**Supplied records:**
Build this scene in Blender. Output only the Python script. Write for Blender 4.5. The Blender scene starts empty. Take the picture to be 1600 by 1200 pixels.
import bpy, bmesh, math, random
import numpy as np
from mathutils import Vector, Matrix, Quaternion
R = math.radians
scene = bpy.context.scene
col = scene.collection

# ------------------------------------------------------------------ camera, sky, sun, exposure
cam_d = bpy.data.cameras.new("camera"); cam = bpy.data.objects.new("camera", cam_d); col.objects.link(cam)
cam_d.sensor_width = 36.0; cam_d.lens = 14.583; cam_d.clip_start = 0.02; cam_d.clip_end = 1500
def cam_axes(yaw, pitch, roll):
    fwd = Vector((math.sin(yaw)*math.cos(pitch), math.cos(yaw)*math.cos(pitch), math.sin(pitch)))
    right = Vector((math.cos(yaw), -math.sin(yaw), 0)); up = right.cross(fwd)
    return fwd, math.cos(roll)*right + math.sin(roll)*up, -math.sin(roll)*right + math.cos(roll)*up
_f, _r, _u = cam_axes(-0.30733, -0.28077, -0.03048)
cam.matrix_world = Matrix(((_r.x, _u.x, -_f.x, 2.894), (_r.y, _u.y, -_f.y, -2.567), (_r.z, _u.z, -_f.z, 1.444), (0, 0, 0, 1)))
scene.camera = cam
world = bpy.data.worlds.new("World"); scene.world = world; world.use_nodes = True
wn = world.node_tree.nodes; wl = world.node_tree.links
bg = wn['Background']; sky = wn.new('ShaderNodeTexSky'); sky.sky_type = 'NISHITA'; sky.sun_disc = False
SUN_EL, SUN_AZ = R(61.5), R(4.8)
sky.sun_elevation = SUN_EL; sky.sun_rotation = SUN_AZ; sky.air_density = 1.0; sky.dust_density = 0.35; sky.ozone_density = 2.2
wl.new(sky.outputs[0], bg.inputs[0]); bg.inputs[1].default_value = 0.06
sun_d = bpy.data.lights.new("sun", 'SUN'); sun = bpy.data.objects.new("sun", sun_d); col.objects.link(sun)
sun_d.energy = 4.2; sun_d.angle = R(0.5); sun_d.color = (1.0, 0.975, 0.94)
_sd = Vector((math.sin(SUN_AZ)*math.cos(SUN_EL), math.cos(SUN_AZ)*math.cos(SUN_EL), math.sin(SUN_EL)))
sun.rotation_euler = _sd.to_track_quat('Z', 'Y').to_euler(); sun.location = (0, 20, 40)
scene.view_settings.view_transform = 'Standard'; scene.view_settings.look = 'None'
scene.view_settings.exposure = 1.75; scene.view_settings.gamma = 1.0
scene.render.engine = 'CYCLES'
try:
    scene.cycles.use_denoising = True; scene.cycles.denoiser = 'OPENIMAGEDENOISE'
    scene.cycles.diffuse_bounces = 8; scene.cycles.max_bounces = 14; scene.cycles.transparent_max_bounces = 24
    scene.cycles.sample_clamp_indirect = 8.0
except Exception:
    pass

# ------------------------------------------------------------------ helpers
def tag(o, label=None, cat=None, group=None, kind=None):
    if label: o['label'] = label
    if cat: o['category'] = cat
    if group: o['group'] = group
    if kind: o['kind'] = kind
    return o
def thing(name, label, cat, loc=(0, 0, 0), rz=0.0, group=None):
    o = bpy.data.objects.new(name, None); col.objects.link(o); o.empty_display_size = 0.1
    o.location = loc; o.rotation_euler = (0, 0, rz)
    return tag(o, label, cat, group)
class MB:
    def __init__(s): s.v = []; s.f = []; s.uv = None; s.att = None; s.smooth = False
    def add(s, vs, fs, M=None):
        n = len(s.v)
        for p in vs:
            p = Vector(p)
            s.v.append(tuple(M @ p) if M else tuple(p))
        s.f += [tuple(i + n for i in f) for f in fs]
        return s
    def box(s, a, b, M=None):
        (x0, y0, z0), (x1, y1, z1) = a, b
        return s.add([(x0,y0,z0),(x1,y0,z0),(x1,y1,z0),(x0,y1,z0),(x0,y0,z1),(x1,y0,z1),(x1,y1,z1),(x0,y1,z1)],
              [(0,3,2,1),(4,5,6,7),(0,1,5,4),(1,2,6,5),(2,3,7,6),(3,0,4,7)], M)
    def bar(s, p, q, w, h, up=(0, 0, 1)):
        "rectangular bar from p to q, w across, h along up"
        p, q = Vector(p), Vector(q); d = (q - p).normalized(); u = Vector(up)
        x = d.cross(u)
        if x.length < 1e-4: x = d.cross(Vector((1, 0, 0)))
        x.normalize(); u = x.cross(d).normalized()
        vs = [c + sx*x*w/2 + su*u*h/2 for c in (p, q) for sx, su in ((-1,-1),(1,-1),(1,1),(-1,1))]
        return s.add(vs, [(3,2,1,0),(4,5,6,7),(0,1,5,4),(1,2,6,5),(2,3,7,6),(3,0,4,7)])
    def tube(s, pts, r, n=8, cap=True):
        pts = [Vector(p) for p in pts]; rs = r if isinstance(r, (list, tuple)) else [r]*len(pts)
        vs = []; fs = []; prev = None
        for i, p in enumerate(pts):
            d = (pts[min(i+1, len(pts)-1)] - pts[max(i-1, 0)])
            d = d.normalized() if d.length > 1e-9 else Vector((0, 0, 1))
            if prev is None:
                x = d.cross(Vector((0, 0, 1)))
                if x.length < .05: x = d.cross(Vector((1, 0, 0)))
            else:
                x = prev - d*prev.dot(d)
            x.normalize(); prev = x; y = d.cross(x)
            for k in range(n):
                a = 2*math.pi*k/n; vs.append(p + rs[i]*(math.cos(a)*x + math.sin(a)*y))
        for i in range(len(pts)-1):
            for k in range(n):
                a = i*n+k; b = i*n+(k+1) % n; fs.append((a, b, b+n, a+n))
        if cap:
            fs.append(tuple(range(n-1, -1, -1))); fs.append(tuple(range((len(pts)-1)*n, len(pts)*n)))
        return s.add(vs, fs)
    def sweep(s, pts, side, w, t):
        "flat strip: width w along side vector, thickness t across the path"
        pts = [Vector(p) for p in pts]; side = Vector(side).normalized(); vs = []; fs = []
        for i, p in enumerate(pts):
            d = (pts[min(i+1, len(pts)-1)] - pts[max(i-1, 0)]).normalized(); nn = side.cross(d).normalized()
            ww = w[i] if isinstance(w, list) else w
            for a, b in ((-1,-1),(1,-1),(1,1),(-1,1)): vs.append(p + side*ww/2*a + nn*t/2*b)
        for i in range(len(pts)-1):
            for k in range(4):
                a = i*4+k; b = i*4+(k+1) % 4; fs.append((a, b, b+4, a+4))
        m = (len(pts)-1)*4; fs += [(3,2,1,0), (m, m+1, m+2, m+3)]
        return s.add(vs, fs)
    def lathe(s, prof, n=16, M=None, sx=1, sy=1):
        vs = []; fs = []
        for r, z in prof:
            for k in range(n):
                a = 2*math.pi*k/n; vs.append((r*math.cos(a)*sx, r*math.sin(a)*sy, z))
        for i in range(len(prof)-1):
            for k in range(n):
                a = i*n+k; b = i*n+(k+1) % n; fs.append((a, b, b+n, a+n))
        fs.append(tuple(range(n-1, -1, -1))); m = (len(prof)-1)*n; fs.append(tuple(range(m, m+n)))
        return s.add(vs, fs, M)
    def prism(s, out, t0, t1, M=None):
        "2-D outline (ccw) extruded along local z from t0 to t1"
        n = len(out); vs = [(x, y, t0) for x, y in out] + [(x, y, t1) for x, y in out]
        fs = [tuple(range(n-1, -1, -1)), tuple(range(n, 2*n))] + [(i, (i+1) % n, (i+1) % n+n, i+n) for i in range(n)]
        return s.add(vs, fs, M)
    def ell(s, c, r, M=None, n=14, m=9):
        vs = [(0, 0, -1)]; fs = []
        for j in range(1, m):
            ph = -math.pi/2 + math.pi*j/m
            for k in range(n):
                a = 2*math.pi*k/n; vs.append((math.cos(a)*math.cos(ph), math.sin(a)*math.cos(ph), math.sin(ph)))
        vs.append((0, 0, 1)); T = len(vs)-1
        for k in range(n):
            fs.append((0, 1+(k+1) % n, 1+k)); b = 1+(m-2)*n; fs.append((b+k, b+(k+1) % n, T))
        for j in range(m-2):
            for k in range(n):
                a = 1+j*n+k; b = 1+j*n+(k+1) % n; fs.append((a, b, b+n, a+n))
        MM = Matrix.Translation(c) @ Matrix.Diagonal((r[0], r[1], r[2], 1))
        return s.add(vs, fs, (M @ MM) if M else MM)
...
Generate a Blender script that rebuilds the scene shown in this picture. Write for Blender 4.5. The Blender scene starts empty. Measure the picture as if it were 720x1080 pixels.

**What the task asks:**
Please return, exactly as they appear, the lines starting at the one that contains "Build this scene" and ending at the one that contains "col = scene.collection".

**Complete output:**
Build this scene in Blender. Output only the Python script. Write for Blender 4.5. The Blender scene starts empty. Take the picture to be 1600 by 1200 pixels.
import bpy, bmesh, math, random
import numpy as np
from mathutils import Vector, Matrix, Quaternion
R = math.radians
scene = bpy.context.scene
col = scene.collection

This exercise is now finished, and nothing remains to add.